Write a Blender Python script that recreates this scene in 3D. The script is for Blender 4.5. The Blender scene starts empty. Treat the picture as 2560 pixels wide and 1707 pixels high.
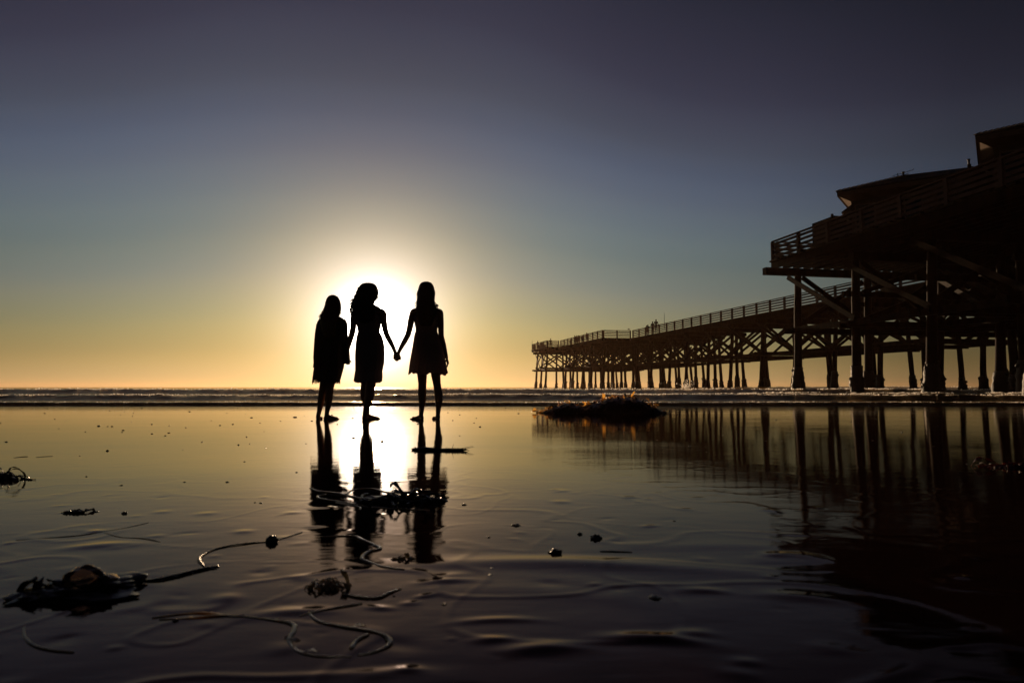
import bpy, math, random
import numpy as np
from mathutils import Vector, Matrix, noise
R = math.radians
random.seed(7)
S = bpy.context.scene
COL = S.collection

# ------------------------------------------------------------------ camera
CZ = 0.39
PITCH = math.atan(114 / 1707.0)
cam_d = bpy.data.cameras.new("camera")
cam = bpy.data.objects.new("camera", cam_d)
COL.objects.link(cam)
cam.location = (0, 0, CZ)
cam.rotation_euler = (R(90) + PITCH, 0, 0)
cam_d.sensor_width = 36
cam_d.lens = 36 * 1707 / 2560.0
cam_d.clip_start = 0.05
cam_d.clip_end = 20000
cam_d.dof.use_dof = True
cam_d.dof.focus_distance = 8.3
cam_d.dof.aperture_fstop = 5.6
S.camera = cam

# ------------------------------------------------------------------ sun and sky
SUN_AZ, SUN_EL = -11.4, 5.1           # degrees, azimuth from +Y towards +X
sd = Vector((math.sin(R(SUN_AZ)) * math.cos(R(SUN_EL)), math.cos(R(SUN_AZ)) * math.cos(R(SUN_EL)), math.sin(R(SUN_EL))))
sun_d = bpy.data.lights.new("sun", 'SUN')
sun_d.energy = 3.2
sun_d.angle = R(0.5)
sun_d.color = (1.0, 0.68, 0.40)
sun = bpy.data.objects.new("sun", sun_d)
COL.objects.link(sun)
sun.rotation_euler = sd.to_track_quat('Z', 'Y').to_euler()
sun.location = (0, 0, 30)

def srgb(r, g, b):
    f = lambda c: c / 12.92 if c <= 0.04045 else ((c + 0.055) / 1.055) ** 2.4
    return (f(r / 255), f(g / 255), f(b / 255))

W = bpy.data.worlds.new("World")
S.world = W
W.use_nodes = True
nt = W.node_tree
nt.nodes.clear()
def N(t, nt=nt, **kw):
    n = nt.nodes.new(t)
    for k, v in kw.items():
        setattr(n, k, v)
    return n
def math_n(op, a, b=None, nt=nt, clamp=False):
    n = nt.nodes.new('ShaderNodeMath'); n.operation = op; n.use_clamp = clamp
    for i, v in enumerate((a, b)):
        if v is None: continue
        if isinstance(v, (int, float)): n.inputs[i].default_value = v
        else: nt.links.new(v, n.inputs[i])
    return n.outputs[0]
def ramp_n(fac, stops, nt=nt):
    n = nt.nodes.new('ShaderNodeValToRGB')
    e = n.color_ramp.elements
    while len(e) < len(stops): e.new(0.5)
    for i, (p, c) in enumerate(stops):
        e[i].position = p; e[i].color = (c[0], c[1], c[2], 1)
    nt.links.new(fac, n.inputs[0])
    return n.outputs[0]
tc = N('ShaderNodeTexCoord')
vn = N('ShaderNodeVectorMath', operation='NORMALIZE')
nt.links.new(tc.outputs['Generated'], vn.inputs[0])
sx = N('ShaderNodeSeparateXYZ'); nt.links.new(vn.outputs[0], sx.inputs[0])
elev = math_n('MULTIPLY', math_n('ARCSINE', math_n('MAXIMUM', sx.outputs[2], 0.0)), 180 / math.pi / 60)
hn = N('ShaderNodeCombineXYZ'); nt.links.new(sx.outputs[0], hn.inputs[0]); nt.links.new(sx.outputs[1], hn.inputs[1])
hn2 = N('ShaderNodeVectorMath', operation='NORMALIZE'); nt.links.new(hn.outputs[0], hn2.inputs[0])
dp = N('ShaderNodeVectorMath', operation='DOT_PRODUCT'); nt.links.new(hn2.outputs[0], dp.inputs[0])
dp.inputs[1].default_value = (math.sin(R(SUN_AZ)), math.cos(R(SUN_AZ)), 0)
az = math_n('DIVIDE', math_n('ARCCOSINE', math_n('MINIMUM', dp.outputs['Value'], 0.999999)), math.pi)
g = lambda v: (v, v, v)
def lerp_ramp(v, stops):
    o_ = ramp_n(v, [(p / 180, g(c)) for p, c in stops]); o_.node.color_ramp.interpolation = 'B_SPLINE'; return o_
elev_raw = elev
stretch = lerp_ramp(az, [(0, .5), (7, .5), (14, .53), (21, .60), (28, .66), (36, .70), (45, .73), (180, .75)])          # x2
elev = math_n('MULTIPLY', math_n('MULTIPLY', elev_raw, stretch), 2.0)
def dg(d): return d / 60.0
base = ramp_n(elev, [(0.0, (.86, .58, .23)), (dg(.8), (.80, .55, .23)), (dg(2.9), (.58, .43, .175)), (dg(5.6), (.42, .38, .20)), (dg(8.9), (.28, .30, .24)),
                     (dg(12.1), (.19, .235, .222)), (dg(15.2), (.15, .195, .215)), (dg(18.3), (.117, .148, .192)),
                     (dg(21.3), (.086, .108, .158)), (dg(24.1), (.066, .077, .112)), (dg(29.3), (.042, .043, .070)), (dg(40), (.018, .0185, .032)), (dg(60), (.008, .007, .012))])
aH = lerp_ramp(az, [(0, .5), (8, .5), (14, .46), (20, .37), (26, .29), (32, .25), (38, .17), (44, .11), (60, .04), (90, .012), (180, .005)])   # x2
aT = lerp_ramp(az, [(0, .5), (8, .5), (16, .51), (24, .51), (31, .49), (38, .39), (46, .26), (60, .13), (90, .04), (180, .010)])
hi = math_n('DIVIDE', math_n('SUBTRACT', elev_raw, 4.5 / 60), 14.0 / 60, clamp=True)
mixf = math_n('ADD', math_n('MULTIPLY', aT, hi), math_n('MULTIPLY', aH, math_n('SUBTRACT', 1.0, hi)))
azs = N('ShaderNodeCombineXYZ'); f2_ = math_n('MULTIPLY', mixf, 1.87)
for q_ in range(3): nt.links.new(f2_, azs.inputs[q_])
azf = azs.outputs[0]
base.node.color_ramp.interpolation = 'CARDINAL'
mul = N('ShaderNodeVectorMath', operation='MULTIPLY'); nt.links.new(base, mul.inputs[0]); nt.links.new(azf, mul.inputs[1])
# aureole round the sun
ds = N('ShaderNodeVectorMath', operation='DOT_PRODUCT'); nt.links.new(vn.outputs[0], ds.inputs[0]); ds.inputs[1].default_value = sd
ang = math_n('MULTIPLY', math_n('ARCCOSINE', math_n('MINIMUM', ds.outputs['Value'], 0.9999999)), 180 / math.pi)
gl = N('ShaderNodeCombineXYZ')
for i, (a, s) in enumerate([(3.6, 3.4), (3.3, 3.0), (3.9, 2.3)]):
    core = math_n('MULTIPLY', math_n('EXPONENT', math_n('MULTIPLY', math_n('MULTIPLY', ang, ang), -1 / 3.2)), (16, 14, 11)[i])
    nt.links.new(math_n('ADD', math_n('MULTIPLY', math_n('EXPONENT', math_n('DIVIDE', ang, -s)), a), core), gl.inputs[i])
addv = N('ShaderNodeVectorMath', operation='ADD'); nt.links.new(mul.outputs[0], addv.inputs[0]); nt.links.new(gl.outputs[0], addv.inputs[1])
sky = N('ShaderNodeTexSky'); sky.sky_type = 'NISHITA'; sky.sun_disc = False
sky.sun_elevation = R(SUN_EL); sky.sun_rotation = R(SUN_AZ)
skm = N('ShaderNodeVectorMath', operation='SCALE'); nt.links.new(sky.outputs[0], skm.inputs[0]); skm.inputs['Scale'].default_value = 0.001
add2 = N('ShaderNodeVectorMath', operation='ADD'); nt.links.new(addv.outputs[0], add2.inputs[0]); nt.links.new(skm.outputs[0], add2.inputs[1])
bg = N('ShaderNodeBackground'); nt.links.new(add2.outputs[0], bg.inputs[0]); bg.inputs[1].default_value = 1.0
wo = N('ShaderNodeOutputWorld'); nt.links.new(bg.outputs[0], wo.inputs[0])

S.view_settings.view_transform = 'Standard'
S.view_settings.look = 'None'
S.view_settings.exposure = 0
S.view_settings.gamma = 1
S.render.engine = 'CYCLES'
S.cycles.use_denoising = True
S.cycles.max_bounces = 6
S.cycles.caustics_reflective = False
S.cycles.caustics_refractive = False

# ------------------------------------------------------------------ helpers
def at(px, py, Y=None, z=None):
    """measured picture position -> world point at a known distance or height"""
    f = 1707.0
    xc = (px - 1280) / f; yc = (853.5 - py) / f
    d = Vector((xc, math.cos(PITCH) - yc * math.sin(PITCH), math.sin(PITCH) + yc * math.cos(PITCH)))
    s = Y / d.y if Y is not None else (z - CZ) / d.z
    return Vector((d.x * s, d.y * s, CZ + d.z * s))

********

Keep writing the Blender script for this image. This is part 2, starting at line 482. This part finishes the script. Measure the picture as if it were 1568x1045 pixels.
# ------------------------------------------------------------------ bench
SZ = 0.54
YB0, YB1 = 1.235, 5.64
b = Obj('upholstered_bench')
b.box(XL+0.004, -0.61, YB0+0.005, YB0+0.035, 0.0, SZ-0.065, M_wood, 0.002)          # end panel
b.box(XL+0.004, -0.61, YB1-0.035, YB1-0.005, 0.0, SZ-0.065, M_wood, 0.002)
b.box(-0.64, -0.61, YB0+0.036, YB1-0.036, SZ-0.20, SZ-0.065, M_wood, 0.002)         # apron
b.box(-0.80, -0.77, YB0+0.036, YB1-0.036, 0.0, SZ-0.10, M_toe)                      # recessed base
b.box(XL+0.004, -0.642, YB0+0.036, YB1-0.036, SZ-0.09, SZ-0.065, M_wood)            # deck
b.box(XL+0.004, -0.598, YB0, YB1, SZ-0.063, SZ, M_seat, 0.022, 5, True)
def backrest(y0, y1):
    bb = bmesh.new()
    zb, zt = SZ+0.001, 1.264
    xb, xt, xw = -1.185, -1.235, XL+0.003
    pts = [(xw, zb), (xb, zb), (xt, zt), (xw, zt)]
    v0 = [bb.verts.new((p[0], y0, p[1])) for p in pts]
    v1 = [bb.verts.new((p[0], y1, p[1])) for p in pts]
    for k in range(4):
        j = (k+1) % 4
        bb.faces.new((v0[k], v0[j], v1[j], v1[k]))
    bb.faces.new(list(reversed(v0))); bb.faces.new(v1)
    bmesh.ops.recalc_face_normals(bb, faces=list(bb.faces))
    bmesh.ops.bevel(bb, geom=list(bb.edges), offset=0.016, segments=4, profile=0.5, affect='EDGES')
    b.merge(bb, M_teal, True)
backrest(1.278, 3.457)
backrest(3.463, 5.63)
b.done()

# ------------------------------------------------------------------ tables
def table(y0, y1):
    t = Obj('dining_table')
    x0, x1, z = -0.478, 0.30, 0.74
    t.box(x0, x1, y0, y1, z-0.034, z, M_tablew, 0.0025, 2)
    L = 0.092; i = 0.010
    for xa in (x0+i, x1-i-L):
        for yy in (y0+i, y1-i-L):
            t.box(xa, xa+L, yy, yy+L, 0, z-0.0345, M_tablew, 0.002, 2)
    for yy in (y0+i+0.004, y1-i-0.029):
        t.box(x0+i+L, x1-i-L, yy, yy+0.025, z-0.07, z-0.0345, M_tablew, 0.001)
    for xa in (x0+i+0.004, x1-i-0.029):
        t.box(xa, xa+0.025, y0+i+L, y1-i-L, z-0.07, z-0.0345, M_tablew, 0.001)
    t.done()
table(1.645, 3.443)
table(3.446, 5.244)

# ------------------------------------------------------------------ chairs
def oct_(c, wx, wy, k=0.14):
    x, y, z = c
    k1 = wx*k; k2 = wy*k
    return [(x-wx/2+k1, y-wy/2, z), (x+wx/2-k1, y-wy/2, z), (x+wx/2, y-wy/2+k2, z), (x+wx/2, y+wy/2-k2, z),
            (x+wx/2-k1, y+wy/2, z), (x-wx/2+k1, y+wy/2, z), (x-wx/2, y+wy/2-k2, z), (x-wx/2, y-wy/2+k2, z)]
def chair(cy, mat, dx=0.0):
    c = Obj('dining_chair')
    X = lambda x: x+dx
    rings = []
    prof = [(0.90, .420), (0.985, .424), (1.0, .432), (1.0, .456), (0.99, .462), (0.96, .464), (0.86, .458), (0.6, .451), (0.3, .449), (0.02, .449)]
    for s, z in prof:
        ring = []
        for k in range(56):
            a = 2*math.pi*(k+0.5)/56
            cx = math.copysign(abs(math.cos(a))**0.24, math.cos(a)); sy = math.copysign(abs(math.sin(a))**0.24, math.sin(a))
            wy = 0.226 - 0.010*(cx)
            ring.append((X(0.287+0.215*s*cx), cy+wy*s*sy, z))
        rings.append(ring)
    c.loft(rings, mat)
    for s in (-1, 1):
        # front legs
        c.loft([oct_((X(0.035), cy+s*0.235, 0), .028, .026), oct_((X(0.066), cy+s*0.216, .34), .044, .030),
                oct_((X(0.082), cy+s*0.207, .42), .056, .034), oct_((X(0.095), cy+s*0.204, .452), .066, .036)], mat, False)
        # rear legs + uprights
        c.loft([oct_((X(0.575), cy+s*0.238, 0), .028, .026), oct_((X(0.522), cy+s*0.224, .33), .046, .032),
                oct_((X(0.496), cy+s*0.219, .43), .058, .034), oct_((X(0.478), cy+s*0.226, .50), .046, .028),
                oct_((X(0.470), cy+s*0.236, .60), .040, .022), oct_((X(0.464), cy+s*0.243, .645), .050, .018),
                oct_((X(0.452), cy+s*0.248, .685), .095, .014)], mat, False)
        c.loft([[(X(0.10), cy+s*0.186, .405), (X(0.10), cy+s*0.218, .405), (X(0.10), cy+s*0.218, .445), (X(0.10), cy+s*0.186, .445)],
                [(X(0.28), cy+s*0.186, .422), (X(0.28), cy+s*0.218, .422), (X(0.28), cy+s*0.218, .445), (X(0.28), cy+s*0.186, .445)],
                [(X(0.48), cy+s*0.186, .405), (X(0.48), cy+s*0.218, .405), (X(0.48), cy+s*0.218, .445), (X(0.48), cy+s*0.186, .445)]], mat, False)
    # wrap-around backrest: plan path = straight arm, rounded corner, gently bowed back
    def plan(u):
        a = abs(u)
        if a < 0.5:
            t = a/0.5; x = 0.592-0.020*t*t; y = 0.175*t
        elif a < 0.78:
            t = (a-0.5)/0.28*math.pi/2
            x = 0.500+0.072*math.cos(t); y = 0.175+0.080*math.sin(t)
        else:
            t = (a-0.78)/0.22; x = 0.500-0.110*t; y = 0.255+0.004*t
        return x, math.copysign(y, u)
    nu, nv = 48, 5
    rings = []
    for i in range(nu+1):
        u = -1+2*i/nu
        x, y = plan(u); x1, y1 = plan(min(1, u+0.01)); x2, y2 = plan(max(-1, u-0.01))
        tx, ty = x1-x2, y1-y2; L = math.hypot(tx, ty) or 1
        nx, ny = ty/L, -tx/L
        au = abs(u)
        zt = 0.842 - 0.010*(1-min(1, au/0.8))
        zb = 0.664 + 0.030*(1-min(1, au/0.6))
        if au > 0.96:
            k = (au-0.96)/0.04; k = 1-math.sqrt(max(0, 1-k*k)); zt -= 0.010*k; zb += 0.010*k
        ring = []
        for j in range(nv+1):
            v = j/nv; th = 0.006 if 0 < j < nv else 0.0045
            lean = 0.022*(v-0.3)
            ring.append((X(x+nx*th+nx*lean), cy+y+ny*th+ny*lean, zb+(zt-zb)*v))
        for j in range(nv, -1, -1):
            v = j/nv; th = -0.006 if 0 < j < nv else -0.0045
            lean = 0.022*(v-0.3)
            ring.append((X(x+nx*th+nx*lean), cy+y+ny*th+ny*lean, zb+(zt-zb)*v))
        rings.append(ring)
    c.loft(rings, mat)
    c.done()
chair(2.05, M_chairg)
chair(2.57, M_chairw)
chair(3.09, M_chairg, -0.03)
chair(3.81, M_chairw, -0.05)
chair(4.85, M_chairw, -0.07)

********

## WHAT IS NEEDED
Give the number of lines containing the word "Blender". No other answer is needed.

## RESULT
2